The unglamorous decision, modeling content before building a single component, is the one that paid for everything else. It is why the design system survived a change of CMS and host with no component edits, and it is why the AI agents can move fast without moving dangerously: when content is data and every decision has a gate, an agent has nothing to improvise. The version of this I would have shipped two years ago would have started with the pretty homepage and called the vendor-agnostic part future work. Building it in the correct order is boring right up until it is the reason the thing holds.

Key Questions

How do you avoid vendor lock-in when you build on a specific CMS?

Bex draws a distinction most vendor-lock-in conversations miss: a portable design system is the easy half, a portable content model is the hard half, since schema rework is what actually makes a CMS migration expensive. That's the actual promise behind MACH architecture: if the data layer survives a vendor switch, the UI layer was always going to. She tested both by standing the whole system up on a second CMS and host in a dedicated proof of concept, and both held: zero component changes, and the same schema powered the new app unchanged. The only things that broke were two packaging gaps, which she found and fixed rather than papered over. Her position: agnosticism is worthless as a claim and valuable only as a tested fact.

How do you make AI-run engineering and content work safe?

She makes the guardrails structural, not a matter of trust. On Sugartown a caucus of AI agents runs product, engineering, and design work, but every AI-touched change routes through one governance layer: a write gate requiring human approval, anti-slop rules, schema-level disclosure, and a deterministic release pipeline that produces identical artifacts regardless of which agent runs it. A human adjudicates every architectural decision and publishes. Speed comes from the model doing the work; safety comes from it having nothing to improvise.

How do you decide between a vendor CMS and building custom?

Bex models the content first, then lets the model pick the tool. For Sugartown she chose Sanity, a structured-content product on a managed backend, over hand-rolling storage, because the value was in the content model and the governance around it, not in reinventing a content database. Her rule: narrow scope can justify a purpose-built tool, but a full from-scratch content backend is the option to stay skeptical of unless the scope genuinely demands it.

How do you keep a design system from drifting as it grows?

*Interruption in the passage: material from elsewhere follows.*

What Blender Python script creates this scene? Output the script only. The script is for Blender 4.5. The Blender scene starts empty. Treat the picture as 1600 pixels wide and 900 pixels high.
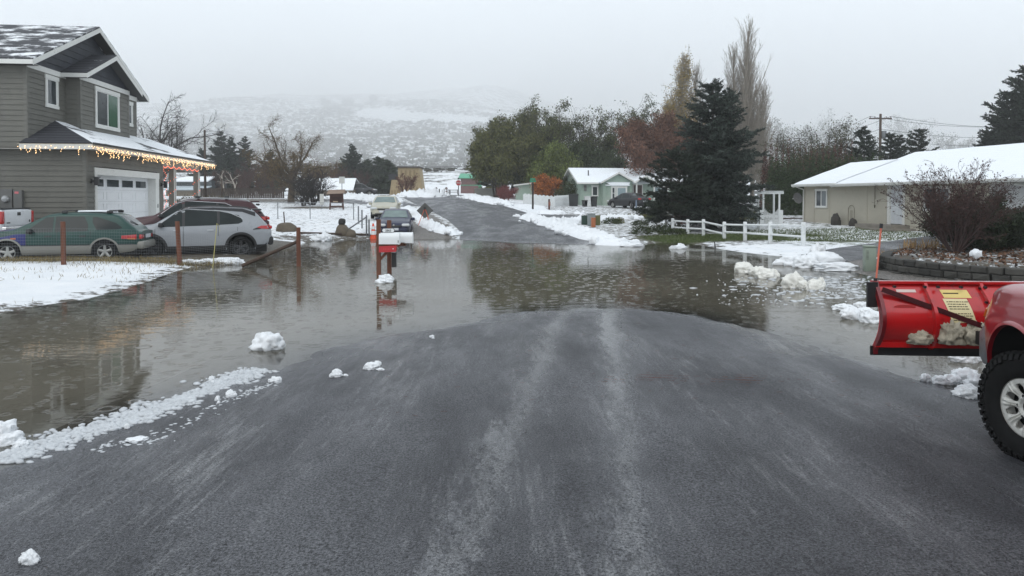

She makes drift structurally impossible instead of relying on discipline. Sugartown's tokens live in one source file that generates every stylesheet, so there is no second copy to update by hand. A pre-commit validator fails the build on any raw color value, and a mirror check blocks the two generated copies from diverging. The core token tier is locked; themes override only the semantic layer, which is what let the same tokens drive a second-platform app unchanged.